Indian shares crash amid looming recession fears in U.S., rising tension in Middle East

Tata Motors was the hardest hit among the stocks, with shares plunging more than 7%. Oil & Natural Gas Corporation (ONGC) and Adani Ports & Special Economic Zone also saw substantial declines, contributing to the overall market slump.

Indian stock markets experienced a sharp decline on Monday due to weak global cues influenced by developments in the U.S. and the Middle East. Investors are increasingly concerned about the potential for a recession in the U.S., following the release of disappointing job data. Additionally, geopolitical tensions have risen after the Lebanese militant group Hezbollah launched a drone attack in Israel.

At the close of trading, the BSE Sensex plummeted by 2,225 points, or 2.7%, to 78,759.40, while the NSE Nifty 50 fell by 662.10 points, or 2.7%, to 24,055.60.

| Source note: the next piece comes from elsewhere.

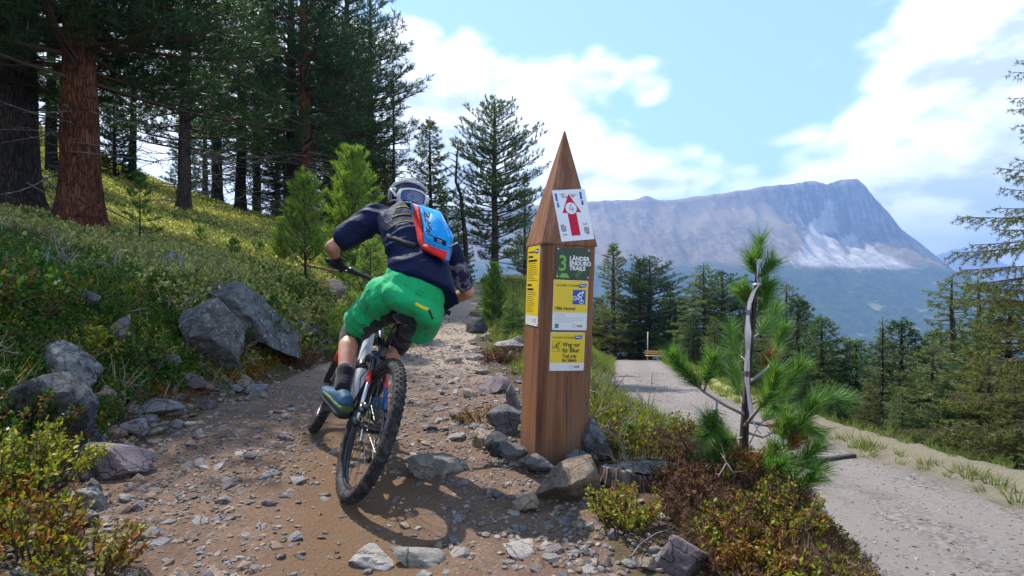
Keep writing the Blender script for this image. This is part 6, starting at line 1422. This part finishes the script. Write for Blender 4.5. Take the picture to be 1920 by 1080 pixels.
B('dark blue stone left of the post foot', 934, 858, 54, 40, 'dark_stone', 24, .8, 3, (0, 0, 0), .12)
B('tan stone behind the dark blue one', 903, 840, 48, 32, 'tan_stone', 25, .8, 3, (0, -8, 0), .12)
B('tall grey lichened stone against the left of the post', 947, 815, 64, 54, 'boulder_stone', 26, .9, 4, (0, -18, 0), .1)
B('big blue-grey stone against the right of the post', 1122, 868, 64, 76, 'boulder_stone', 27, .9, 4, (0, 14, 0), .1)
B('dark angular stone at the right foot of the post', 1092, 882, 66, 34, 'dark_stone', 28, .7, 3, (0, 4, 0), .12)
B('brown boulder embedded in the mound at the bottom edge', 1290, 1085, 100, 70, 'purple_stone', 47, .6, 5, (0, 4, 0), .5)
B('yellowish rock at the bottom edge beside the mound', 1218, 1076, 46, 24, 'tan_stone', 34, .8, 4, (0, 0, 0), .4)
B('bluish upright stone on the trail edge left of the post', 962, 765, 28, 46, 'grey_stone', 31, .9, 3, (0, 0, 0), .1)
B('purple-brown flat stone leaning on the trail edge', 925, 738, 62, 30, 'purple_stone', 32, .8, 3, (0, -14, 0), .15)
B('small white stone lying in the sunny shrubs', 510, 540, 32, 16, 'pale_slab', 33, .8, 3, (0, 0, 0), .2, dz=.1)
B('small grey slab lying in the shrubs under the young pine', 588, 556, 26, 11, 'grey_stone', 34, .8, 3, (0, 0, 0), .1, dz=.1)
B('rounded stone beside the black trunk at the far left', 82, 410, 30, 34, 'grey_stone', 35, .8, 3, (0, 0, 0), .3, d=9.0)
B('grey rock under the young pine left of the handlebar', 612, 505, 70, 44, 'purple_stone', 36, .8, 4, (0, 20, 0), .2, d=9.4)
B('dark broken rock on the trail edge ahead of the rider', 893, 590, 44, 30, 'dark_stone', 37, .8, 3, (0, 0, 0), .2, d=10.5)
B('flat pale rock in the lower left stones, under the shrub', 150, 958, 70, 34, 'pale_slab', 38, .8, 3, (0, 0, 0), .2)
B('round bluish cobble below the purplish block', 165, 935, 42, 36, 'grey_stone', 39, .9, 3, (0, 0, 0), .2)
B('half-buried pale rock with a sharp corner in the lower left', 140, 1000, 60, 34, 'pale_slab', 40, .8, 3, (0, 0, 25), .25)
B('flat cream stone at the lower left trail edge', 190, 1052, 56, 22, 'tan_stone', 41, .7, 3, (0, 0, 0), .2)
B('long white-grey rock by the trail behind the post', 955, 650, 60, 22, 'pale_slab', 42, .6, 3, (0, 8, 0), .1, d=7.5, dz=.08)
# loose stones: every one an object, a dozen shapes shared
SM = {m: [rock_mesh(60 + k + 13 * i, 2, 9, .05, 16, 'stone') for k in range(6)] for i, m in enumerate(('tan_stone', 'grey_stone', 'purple_stone', 'pale_slab'))}
for m, l in SM.items():
    for me in l: me.materials.append(MATS[m])
CW = {'tan_stone': 'tan', 'grey_stone': 'grey', 'purple_stone': 'purplish-brown', 'pale_slab': 'pale'}
def loose(n, poly, smin, smax, what, where, group, seed, flat=.6, pick=('tan_stone', 'grey_stone', 'purple_stone', 'pale_slab'), power=2.2):
    g = random.Random(seed); xs = [p[0] for p in poly]; ys = [p[1] for p in poly]; k = 0; used = []; made = []
    while k < n:
        px, py = g.uniform(min(xs), max(xs)), g.uniform(min(ys), max(ys)); ins = False
        for (x1, y1), (x2, y2) in zip(poly, poly[1:] + poly[:1]):
            if (y1 > py) != (y2 > py) and px < (x2 - x1) * (py - y1) / (y2 - y1) + x1: ins = not ins
        if not ins: continue
        s = smin + (smax - smin) * g.random() ** power
        if any(abs(px - a) < (s + c) * .38 and abs(py - b) < (s + c) * .22 for a, b, c in used) and g.random() < .9: continue
        used.append((px, py, s)); q = G(px, py); w_ = s * q.y / F; c = g.choice(pick)
        o = bpy.data.objects.new('stone', g.choice(SM[c])); COL.objects.link(o); hh = w_ * flat * g.uniform(.7, 1.2)
        o.scale = (w_, w_ * g.uniform(.6, 1), hh); o.location = (q.x, q.y, q.z + hh * .22); o.rotation_euler = (g.gauss(0, .15), g.gauss(0, .15), g.uniform(0, 6.28)); made.append((o, CW[c], s, px, py)); k += 1
    done = set()
    def name(m, text):
        if id(m[0]) not in done: done.add(id(m[0])); tag(m[0], text, 'stone', group)
    name(min(made, key=lambda m: m[3]), f'leftmost {what} {where}'); name(max(made, key=lambda m: m[3]), f'rightmost {what} {where}'); name(min(made, key=lambda m: m[4]), f'farthest {what} {where}'); name(max(made, key=lambda m: m[4]), f'nearest {what} {where}')
    for c in CW.values():
        for word, m in zip(('largest', 'second largest', 'third largest', 'fourth largest'), sorted([m for m in made if m[1] == c and id(m[0]) not in done], key=lambda m: -m[2])): name(m, f'{word} {c} {what} {where}')
    med = sorted(m[2] for m in made)[len(made) // 2]
    for m in made: name(m, f"{'small' if m[2] < med else 'middling'} {m[1]} {what} {where}")
loose(110, [(130, 745), (250, 735), (440, 700), (530, 705), (520, 735), (420, 790), (330, 845), (270, 880), (150, 860), (130, 800)], 12, 52, 'stone', 'in the pile along the left trail edge', 'stones in the pile along the left trail edge', 1)
loose(70, [(800, 740), (860, 640), (960, 620), (975, 700), (965, 850), (900, 850), (850, 830), (790, 800)], 11, 42, 'stone', 'in the rubble left of the post', 'stones in the rubble left of the post', 2, .5)
loose(42, [(1060, 970), (1150, 960), (1240, 1020), (1260, 1078), (1060, 1078)], 12, 38, 'rounded pebble', 'in the heap at the foot of the mound', 'pebbles at the foot of the mound', 3, .7)
loose(30, [(90, 890), (260, 900), (280, 940), (210, 1010), (110, 1010)], 12, 36, 'stone', 'in the lower left trail corner', 'stones in the lower left corner', 4)
loose(62, [(280, 860), (560, 760), (700, 980), (980, 900), (1050, 990), (900, 1070), (330, 1070)], 9, 40, 'stone', 'bedded in the open trail surface', 'stones bedded in the trail', 5, .32, power=3)
B('small lichened outcrop right of the long ledge', 560, 640, 60, 40, 'boulder_stone', 51, .8, 4, (0, 10, 0), .4)
B('grey rock between the pointed purple rock and the big boulder', 300, 690, 60, 40, 'boulder_stone', 52, .8, 4, (0, -8, 0), .3)
B('dark rock under the lower left boulder', 160, 845, 60, 34, 'dark_stone', 53, .8, 4, (0, 6, 0), .3)
B('grey block lying between the flat slab and the purplish block', 240, 822, 52, 34, 'grey_stone', 54, .8, 4, (0, 6, 30), .2)
# gravel: too much to count
pb = []
for k in range(7): 
    D = rock_mesh(200 + k, 1, 8, .05, 16, 'pebble', (1, .8, .55)); pb.append(D)
for nm, ms in (('trail_pebbles', ('tan_stone', 'pale_slab', 'purple_stone', 'tan_stone', 'pale_slab', 'grey_stone', 'tan_stone')), ('road_pebbles', ('pale_slab',) * 7)):
    obs = []
    for me, m in zip(pb, ms):
        c = me.copy(); c.materials.clear(); c.materials.append(MATS[m]); obs.append(bpy.data.objects.new(nm, c))
    proto_col(nm, obs)
def gravel(name, label, n, x0, x1, y0, y1, which, smin, smax, col, seed, near=1.6, dens=None):
    g = np.random.default_rng(seed); y = y0 + (y1 - y0) * g.random(n) ** near; x = x0 + (x1 - x0) * g.random(n); pm_, rm_ = masks(x, y); k = (pm_ if which == 0 else rm_ if which == 1 else (~pm_ & ~rm_)) & (np.abs(x) < y * 1.0 + .3); x, y = x[k], y[k]
    if dens is not None: q = dens(x, y) > g.random(len(x)); x, y = x[q], y[q]
    s = smin + (smax - smin) * g.random(len(x)) ** 3.5; scatter(name, label, np.stack([x, y, H(x, y) + s * (.08 if smin < .02 else -.08)], -1), s * (1 + .04 * y), col, .25, seed)
gravel('trail_gravel', 'loose gravel and small pebbles on the trail', 75000, -2.9, .9, 1.7, 14, 0, .005, .028, 'trail_pebbles', 1, 1.7, lambda x, y: (.2 + .8 * sm((N2(x, y, 1.8, 7) - .36) / .2)) * (1 - .85 * sm((.42 - np.abs(x + .30 * y - .06)) / .3) * sm((6 - y) / 1.5)))
gravel('trail_cobbles', 'flat cobbles bedded in the trail surface', 2600, -2.8, .7, 1.8, 9, 0, .03, .10, 'trail_pebbles', 6, 1.5, lambda x, y: (.15 + .85 * sm((N2(x, y, 1.5, 83) - .42) / .14)) * (1 - .8 * sm((.36 - np.abs(x + .30 * y - .06)) / .25) * sm((6 - y) / 1.5)))
gravel('edge_rubble', 'loose rubble and pebbles along both trail edges', 16000, -3.2, 1.0, 1.7, 10, 2, .010, .05, 'trail_pebbles', 3, 1.4, lambda x, y: np.clip(sm((.55 - bank(x, y)) / .5) * (x < -1) + sm((np.interp(y, *XR) + .55 - x) / .5) * (x > -1), 0, 1))
gravel('road_surface_gravel', 'pale loose gravel on the service road', 30000, 1.9, 9, 2.2, 30, 1, .006, .030, 'road_pebbles', 2, 2.0)
# ------------------------------------------------------------------ stump, driftwood, bench, timber
def stump():
    q = G(1195, 905); q.z -= .03; k = q.y / F; o = empty('tree_stump', q); tag(o, 'weathered grey tree stump with flat cut top right of the post', 'stump'); m = 40; ang = np.arange(m) * 2 * math.pi / m; g = np.random.default_rng(3); rows = []; Rr = 66 * k; hh = .105
    for z, f in ((-.1, 1.25), (0, 1.14), (.03, 1.06), (.07, 1.0), (hh - .004, .98), (hh, .955)):
        rr = Rr * f * (1 + .05 * np.sin(3 * ang) + .035 * np.sin(11 * ang + 1) + .03 * np.sin(23 * ang) * (z < hh)); rows.append(np.stack([rr * np.cos(ang), rr * .72 * np.sin(ang), np.full(m, z) + .012 * np.sin(2 * ang) * (z > .05)], -1))
    V = np.concatenate(rows); i = np.arange(5)[:, None] * m + np.arange(m)[None]; j = np.arange(5)[:, None] * m + (np.arange(m)[None] + 1) % m; link('bark_side', mesh_np('bark_side', V, np.stack([i, j, j + m, i + m], -1).reshape(-1, 4), True), 'stump_wood', o)
    V = [(0, 0, hh - .008)]; Fc = []
    for a, f in enumerate((.3, .6, .95)):
        for b in range(m): t_ = ang[b]; r_ = Rr * f * (1 + .05 * math.sin(3 * t_) + .035 * math.sin(11 * t_ + 1)); V.append((r_ * math.cos(t_), r_ * .72 * math.sin(t_), hh - .001 + .012 * math.sin(2 * t_) * f + .006 * g.normal()))
    for b in range(m): Fc.append((0, 1 + b, 1 + (b + 1) % m))
    for a in range(2):
        for b in range(m): Fc.append((1 + a * m + b, 1 + (a + 1) * m + b, 1 + (a + 1) * m + (b + 1) % m, 1 + a * m + (b + 1) % m))
    link('cut_top', mesh_py('cut_top', V, Fc), 'dead_wood', o)
stump()
def driftwood():
    o = empty('dead_branch', P(195, 560, 4.9)); base = o.location.copy(); tag(o, 'bleached grey dead branch lying in the shrubs on the left bank', 'branch')
    for nm, pts, r in (('limb', [(150, 530, 5.2), (175, 545, 5.1), (190, 560, 5.0), (215, 570, 4.95)], .022), ('limb', [(185, 568, 4.9), (205, 582, 4.85), (226, 598, 4.8)], .032), ('twig_end', [(182, 552, 5.0), (188, 540, 4.95), (193, 536, 4.95)], .016), ('twig_end', [(205, 572, 4.9), (214, 560, 4.9)], .02)):
        b = MB(); b.tube([P(*q) - base + Vector((0, 0, .02)) for q in pts], list(np.linspace(r, r * .6, len(pts))), 7); b.build(nm, 'dead_wood', o, smooth=True)
    o = empty('root_tangle', P(590, 630, 6.4)); base = o.location.copy(); tag(o, 'tangle of bare pale roots hanging from the bank beside the front wheel', 'roots'); g = random.Random(3)
    for k in range(16):
        x, y = g.uniform(572, 640), g.uniform(612, 650); q = G(x, y + 10); pts = [q + Vector((g.uniform(-.14, .14) * s, -.04 * s, .10 - .12 * s + g.uniform(-.03, .03))) for s in (0, .5, 1, 1.5)]; b = MB(); b.tube([p_ - base for p_ in pts], [.010, .009, .006, .004], 5); b.build('root', 'twig_pale', o, smooth=True)
driftwood()
def bench():
    d = 49.0; x = (1228 - 960) / F * d; o = empty('park_bench', (x, d, hz(x, d))); o.rotation_euler = (0, 0, R(-14)); tag(o, 'small wooden bench at the far end of the gravel road', 'bench')
    for k in range(2): b = MB(); b.box((0, -.12 + k * .2, .45), .85, .09, .025); b.build('seat_plank', 'bench_wood', o)
    for k in range(2): b = MB(); b.box((0, .22 + .03 * k, .64 + .17 * k), .85, .02, .07); b.build('backrest_plank', 'bench_wood', o)
    for sx in (-.65, .65):
        b = MB(); b.box((sx, -.1, .1), .04, .04, .32); b.build('leg', 'bench_wood', o)
        b = MB(); b.box((sx, .27, .3), .04, .03, .56); b.build('leg', 'bench_wood', o)
    b = MB(); x2 = (1214 - 960) / F * 51; b.tube([(x2, 51, hz(x2, 51) - .2), (x2 + .04, 51, hz(x2, 51) + 2.6)], .05, 8); tag(b.build('marker_pole', 'pole_grey', smooth=True), 'thin grey pole standing behind the far bench', 'pole')
bench()
a, c = G(1535, 868), G(1602, 858); b = MB(); dv = (c - a).normalized(); sd = Vector((-dv.y, dv.x, 0)); V = []
for p_ in (a - dv * .5, c):
    for u_, v_ in ((-.03, 0), (.03, 0), (.03, .05), (-.03, .05)): V.append(p_ + sd * u_ + Vector((0, 0, v_)))
b.add(V, [(3, 2, 1, 0), (4, 5, 6, 7), (0, 1, 5, 4), (1, 2, 6, 5), (2, 3, 7, 6), (3, 0, 4, 7)]); tag(b.build('drain_bar', 'rusty_iron', bevel=.006), 'dark iron drain bar lying across the gravel road', 'bar')
for px, py, s, lab in ((425, 372, .16, 'dark cut stump in the shadow below the slim pines'), (640, 560, .14, 'small grey stump in the shrubs behind the rider')):
    q = G(px, py, dmax=60); V, Fc = tubes([([(0, 0, -.2), (0, 0, .1), (0, 0, .3)], [s * 1.4, s, s * .95]), ], 12); o = link('tree_stump', mesh_np('tree_stump', V, Fc, True), 'dead_wood'); o.location = q; tag(o, lab, 'stump')
    bm = bmesh.new(); bm.from_mesh(o.data); bmesh.ops.holes_fill(bm, edges=[e for e in bm.edges if e.is_boundary]); bm.to_mesh(o.data); bm.free()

Tata Motors was the hardest hit among the stocks, with shares plunging more than 7%. Oil & Natural Gas Corporation (ONGC) and Adani Ports & Special Economic Zone also saw substantial declines, contributing to the overall market slump.

On the positive side, Hindustan Unilever, Nestle India, and HDFC Life Insurance managed to buck the trend, emerging as gainers despite the widespread sell-off.

In corporate news, Adani Ports and Special Economic Zone announced a 9.5% year-on-year growth in cargo volumes for July, with a total of 37.3 million metric tons handled. This growth, announced in a filing with the Indian bourses on Monday, stands out amid the overall negative market sentiment.

Additionally, the Indian Energy Exchange (IEX) saw a significant rise in the volume of electricity traded on its platform. In July, the volume reached 13,250 gigawatt-hours, marking a 56% increase compared to the same period last year. This positive development was detailed in a press release filed with the Indian bourses on Monday.

Despite these pockets of good news, the broader market’s reaction to external economic and geopolitical factors highlights the vulnerability of Indian equities to global events. Investors will likely remain cautious as they monitor ongoing developments in the U.S. and the Middle East, which continue to influence market sentiment.